Donald Trump nominee Jeff Sessions haunted by racist comments

Jeff Sessions arrives in the lobby of Trump Tower in New York, Nov 14, 2016.
Jeff Sessions arrives in the lobby of Trump Tower in New York, Nov 14, 2016.PHOTO: REUTERS

WASHINGTON (AFP) - Jeff Sessions, President-elect Donald Trump's choice to be US attorney-general, is an arch-conservative southerner haunted by racially-charged comments he made decades ago.

Now a 69-year-old senator from Alabama, Sessions was once denied a judgeship amid concerns over his past comments about blacks, and over remarks that appeared sympathetic to the Ku Klux Klan.

The allegations came out in 1986 during witness testimony to the Senate Judiciary Committee as Sessions sought approval to be a federal district court judge. He was turned down, in an extremely rare step.

 

During the lengthy testimony, Sessions admitted that - when told that a white lawyer had been called a "disgrace to his race" for defending African-Americans - he responded by saying: "Well, maybe he is."

It also emerged during the hearings that in the 1980s he allegedly addressed a black prosecutor working for him as "boy," and joked about the Ku Klux Klan (KKK) saying he thought its members were "OK, until I found out they smoked pot," according to The New York Times.

Trump himself drew criticism during the campaign for derogatory remarks about Mexicans, his vow to bar Muslims from entering the US, and for drawing support from white supremacists.

So now the Trump administration could get under way with more racially-charged hearings: Sessions could face renewed questioning on race as he goes before the Senate to seek approval of his appointment.

In the Trump team statement announcing his nomination, Sessions said: "I enthusiastically embrace President-elect Trump's vision for 'one America,' and his commitment to equal justice under law."
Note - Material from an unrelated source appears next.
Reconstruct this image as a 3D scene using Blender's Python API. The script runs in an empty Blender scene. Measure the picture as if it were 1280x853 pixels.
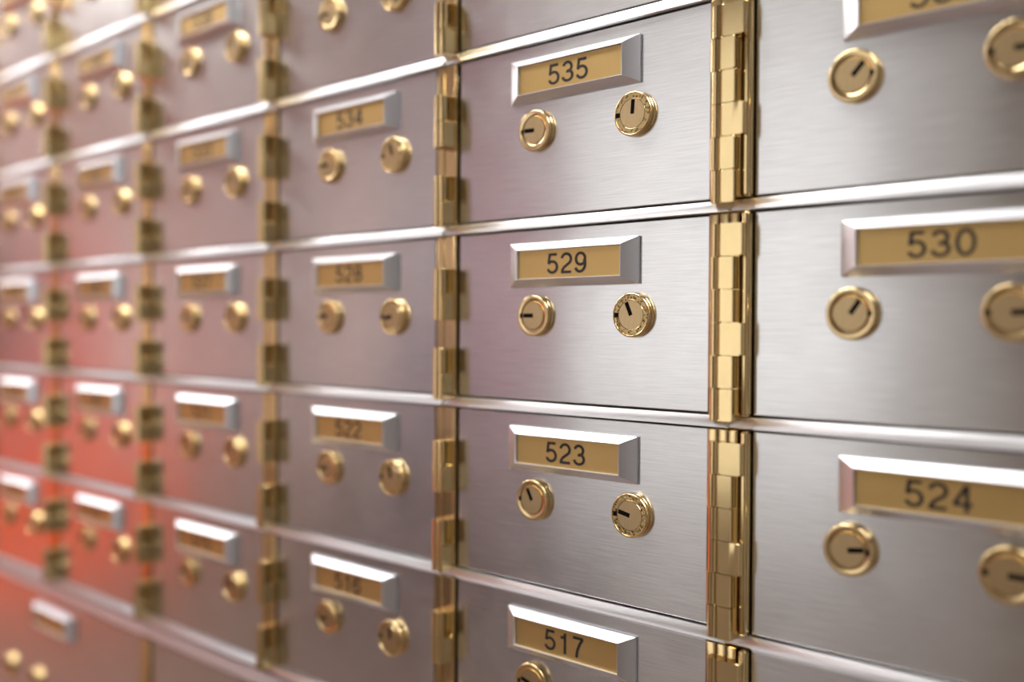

"I look forward to fulfilling my duties with an unwavering dedication to fairness and impartiality," he added.

A member of the Senate since 1996, Sessions is an outspoken voice against giving undocumented immigrants a path to US citizenship and in favour of reduced spending and a tough approach to fighting crime.

He was the first senator to endorse Trump during the campaign and is said to have become a close adviser to the real estate tycoon with no experience in government.

As attorney-general, Sessions would be entrusted with upholding civil rights in America at a time of acute tension after the Trump election win and anger over how mainly white law enforcement officers treat black detainees amid a series of deadly police shootings.

The allegations about the "boy" comment came from an African-American prosecutor, Thomas Figures, who testified to the Senate Judiciary Committee during the hearings back in 1986.

At the time of those comments - which Sessions denied making - Sessions was working at the US attorney in Mobile, Alabama.

Of his comments about the KKK, Sessions said he was just joking and the comment was so outrageous he did not believe anyone could take him seriously.